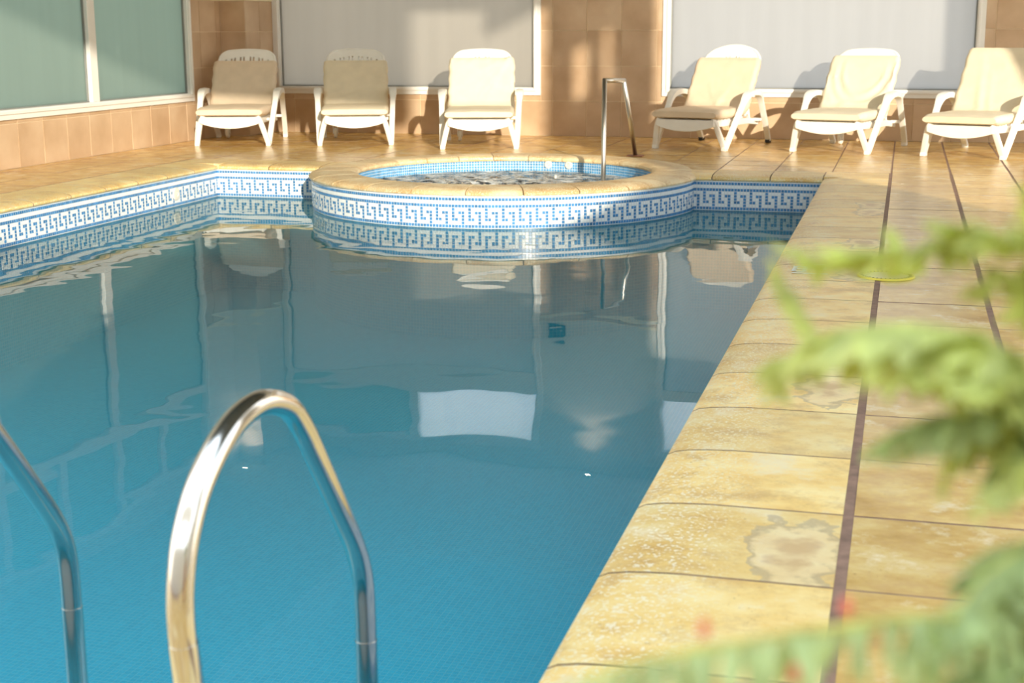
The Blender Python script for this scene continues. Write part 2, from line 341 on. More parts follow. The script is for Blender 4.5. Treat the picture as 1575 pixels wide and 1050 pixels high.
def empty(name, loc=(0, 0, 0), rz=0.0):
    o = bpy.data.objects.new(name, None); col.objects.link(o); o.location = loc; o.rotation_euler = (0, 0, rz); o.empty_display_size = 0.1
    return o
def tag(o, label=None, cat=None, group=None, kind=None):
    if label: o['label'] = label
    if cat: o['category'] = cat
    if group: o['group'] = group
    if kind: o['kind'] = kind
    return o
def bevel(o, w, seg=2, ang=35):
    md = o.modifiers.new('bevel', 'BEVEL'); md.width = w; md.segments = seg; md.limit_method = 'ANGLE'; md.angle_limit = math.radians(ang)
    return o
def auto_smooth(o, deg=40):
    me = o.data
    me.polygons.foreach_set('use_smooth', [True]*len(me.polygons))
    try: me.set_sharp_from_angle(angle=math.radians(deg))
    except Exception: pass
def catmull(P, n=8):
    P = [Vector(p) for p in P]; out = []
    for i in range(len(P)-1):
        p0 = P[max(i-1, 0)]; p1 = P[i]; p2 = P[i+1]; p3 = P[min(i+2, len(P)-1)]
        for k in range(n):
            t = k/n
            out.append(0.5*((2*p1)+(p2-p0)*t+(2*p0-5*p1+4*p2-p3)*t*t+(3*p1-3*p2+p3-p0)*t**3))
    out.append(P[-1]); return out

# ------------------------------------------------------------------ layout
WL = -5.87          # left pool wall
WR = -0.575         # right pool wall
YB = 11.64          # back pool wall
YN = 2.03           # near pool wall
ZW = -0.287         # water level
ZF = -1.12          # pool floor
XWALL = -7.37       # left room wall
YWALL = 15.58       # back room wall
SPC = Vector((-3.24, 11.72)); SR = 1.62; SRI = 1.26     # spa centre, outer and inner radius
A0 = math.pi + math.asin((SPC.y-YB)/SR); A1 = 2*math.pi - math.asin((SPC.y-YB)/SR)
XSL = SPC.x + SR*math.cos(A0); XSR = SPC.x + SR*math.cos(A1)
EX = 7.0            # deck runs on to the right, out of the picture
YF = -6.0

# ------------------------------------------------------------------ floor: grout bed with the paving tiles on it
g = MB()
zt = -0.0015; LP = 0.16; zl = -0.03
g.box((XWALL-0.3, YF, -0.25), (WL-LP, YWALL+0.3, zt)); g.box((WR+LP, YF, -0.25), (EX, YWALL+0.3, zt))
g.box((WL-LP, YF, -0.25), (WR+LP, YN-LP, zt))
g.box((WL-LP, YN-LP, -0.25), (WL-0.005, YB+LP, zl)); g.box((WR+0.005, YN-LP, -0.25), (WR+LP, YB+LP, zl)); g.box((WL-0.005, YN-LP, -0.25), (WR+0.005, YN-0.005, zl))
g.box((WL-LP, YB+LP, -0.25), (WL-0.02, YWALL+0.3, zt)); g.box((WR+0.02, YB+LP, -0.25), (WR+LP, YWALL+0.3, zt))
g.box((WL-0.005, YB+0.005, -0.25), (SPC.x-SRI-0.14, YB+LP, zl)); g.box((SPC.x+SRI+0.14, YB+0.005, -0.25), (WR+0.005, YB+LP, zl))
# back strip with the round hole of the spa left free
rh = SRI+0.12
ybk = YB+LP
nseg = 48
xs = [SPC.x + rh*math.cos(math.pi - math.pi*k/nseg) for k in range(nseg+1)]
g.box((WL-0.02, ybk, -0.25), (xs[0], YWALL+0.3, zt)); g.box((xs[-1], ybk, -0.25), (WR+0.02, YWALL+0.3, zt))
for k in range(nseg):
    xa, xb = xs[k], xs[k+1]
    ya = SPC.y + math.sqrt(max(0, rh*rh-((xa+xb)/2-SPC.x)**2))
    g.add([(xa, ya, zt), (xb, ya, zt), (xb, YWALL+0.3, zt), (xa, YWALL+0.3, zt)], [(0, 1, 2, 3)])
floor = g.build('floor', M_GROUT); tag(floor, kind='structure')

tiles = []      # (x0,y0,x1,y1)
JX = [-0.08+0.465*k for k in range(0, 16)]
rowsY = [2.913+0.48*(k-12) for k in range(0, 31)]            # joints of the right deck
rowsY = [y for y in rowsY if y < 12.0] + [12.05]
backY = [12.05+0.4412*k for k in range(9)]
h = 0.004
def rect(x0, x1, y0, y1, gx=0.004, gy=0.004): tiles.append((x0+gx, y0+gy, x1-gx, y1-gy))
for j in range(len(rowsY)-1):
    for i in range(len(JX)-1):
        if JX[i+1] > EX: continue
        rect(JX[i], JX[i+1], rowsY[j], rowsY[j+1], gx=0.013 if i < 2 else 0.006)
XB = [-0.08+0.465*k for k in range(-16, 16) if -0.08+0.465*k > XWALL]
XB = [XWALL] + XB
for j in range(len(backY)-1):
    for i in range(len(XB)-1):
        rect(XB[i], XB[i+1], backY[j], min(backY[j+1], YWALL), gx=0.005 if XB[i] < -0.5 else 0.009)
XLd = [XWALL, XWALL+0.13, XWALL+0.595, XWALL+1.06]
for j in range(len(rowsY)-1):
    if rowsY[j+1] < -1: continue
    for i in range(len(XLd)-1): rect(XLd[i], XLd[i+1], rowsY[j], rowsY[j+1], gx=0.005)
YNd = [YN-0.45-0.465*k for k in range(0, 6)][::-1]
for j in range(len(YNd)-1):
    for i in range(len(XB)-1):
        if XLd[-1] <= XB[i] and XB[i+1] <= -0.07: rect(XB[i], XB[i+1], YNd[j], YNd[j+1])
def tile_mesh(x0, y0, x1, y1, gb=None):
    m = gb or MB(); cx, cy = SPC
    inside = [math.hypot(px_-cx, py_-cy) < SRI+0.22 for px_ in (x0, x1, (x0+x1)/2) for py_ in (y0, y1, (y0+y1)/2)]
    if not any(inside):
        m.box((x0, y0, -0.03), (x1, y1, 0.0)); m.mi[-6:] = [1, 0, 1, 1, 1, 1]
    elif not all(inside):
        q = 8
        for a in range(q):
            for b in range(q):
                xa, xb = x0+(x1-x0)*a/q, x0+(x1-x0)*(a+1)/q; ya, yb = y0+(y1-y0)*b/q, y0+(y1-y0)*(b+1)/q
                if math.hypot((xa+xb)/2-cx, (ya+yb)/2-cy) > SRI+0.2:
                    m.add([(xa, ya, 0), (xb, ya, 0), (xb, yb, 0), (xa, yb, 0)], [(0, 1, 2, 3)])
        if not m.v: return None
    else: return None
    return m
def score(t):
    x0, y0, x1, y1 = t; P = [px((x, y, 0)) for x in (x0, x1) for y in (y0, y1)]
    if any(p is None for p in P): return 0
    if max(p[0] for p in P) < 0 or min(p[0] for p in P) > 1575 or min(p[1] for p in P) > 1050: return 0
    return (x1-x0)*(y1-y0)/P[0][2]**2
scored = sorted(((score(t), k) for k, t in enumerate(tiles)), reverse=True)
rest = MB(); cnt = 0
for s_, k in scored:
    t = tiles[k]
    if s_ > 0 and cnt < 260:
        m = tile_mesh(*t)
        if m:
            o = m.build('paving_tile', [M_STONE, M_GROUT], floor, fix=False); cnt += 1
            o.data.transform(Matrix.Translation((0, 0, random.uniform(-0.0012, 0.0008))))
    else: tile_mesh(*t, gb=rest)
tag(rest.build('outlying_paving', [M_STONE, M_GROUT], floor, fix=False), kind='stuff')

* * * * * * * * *

■ DIRECTIONS ■
Show each line of the data that contains the string "picture".

■ REPLY ■
The Blender Python script for this scene continues. Write part 2, from line 341 on. More parts follow. The script is for Blender 4.5. Treat the picture as 1575 pixels wide and 1050 pixels high.
EX = 7.0            # deck runs on to the right, out of the picture